Programmatically check if PyTorch is using a GPU?

Hi All,

Apologies if this is a repeat question. I have searched around for some time and I am not able to find any resources.

My Situation:
I am attempting to create a CRON job which will automatically engage a Neural Network building pipeline. I have a work station with 2 GPU installed. I would like a python script to detect when either GPU is being used, and begin building the model on one that is not being used.

What I have found so far:
I have done a bit of searching, and keep coming back to people’s mention of the ‘torch.cuda.is_available()’ function, as mentioned in this link [python - How to check if pytorch is using the GPU? - Stack Overflow]. However, as is also mentioned in that link, this function doesn’t tell us whether or not the GPU is currently building a model. Rather, it simply tells us whether a GPU exists at all.

My Question:
Is there a way to programmatically check whether or not a PyTorch model is building on a GPU (or anything analogous) from within a Python script?

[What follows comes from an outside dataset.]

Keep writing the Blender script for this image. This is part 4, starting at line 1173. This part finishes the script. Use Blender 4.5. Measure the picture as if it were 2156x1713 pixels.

Thanks a lot and have a nice day!

Simply checking whether a GPU is “used” might be dangerous as it might be a race with something else that is contending for a GPU. However, if you are confident about the scheduling of jobs, you can try something like nvidia-smi --query-compute-apps=pid,process_name,used_memory,gpu_bus_id --format=csv.

Thank you for your response Eqy. I appreciate you taking the time out.

I think this command should be by far the easiest output of nvidia-smi to parse in a python script. Would you mind elaborating on what you mean when you say “it might be a race with something else that is contending for a GPU”?

Have a nice day

For example, if the intent is to avoid stomping over a user’s job that is running on the same system, this method is dangerous because a user can start a job just after nvidia-smi polls the GPUs. So a GPU might “look” idle when it has in fact just been used.

This is a great point. Luckily, I am the only one who uses the system. I believe, unless I do anything manually, the scheduling script will be the only thing making use of the GPU at any given time.

Your command is parsing well, and it seems you have solved my problem! Thanks a lot.